(Entries with scene source code)
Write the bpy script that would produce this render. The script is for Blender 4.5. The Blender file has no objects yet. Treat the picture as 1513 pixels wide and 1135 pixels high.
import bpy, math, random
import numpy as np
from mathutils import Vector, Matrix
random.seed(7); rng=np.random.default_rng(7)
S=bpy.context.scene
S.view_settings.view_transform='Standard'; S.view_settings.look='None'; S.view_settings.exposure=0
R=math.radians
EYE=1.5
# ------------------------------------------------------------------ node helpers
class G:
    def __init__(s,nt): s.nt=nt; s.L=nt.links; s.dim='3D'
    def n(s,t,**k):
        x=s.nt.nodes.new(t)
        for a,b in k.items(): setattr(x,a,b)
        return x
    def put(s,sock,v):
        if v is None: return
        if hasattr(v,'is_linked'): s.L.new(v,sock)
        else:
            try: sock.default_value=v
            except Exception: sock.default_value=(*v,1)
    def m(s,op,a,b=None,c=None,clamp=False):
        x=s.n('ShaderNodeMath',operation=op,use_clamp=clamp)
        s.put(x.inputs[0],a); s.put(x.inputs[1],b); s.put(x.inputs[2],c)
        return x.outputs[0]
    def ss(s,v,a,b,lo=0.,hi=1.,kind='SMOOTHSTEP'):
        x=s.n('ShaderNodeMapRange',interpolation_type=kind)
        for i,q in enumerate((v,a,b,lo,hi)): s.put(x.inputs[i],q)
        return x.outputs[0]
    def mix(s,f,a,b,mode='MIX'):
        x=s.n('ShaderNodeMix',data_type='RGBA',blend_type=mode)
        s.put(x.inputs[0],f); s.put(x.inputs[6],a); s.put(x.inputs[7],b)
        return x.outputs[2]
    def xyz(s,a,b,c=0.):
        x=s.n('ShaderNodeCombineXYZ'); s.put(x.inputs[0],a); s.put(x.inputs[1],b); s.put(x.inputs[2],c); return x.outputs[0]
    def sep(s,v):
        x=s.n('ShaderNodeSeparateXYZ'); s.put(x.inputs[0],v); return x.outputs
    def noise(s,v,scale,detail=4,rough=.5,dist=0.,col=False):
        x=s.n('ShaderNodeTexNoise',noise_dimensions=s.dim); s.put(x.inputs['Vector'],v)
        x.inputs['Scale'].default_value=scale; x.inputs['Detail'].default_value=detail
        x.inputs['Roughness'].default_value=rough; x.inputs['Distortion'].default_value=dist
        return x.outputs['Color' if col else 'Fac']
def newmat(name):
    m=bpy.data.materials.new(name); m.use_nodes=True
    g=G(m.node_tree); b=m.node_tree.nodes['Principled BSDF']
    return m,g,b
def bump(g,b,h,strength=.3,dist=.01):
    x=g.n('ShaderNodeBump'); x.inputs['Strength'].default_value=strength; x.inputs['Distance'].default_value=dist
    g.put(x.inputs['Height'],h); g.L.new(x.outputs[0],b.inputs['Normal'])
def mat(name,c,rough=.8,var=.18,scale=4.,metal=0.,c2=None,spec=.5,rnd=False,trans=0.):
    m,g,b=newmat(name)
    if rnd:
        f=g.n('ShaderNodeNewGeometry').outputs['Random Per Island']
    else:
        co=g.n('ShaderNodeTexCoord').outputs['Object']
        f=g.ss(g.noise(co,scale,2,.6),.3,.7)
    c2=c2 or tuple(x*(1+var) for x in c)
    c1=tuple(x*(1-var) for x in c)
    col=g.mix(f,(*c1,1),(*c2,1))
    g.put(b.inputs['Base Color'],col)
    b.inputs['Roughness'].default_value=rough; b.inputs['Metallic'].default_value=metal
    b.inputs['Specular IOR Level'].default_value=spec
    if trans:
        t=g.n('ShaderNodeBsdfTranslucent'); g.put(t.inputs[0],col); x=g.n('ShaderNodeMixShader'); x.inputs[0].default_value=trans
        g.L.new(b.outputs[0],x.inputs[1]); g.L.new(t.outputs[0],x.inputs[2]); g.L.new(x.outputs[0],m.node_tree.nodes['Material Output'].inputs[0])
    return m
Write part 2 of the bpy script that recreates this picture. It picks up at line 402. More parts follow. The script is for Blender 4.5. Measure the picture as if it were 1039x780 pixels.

■ **Requirement**
Return each line in the records that holds the string "pixels".

■ **Final result**
Write the bpy script that would produce this render. The script is for Blender 4.5. The Blender file has no objects yet. Treat the picture as 1513 pixels wide and 1135 pixels high.
Write part 2 of the bpy script that recreates this picture. It picks up at line 402. More parts follow. The script is for Blender 4.5. Measure the picture as if it were 1039x780 pixels.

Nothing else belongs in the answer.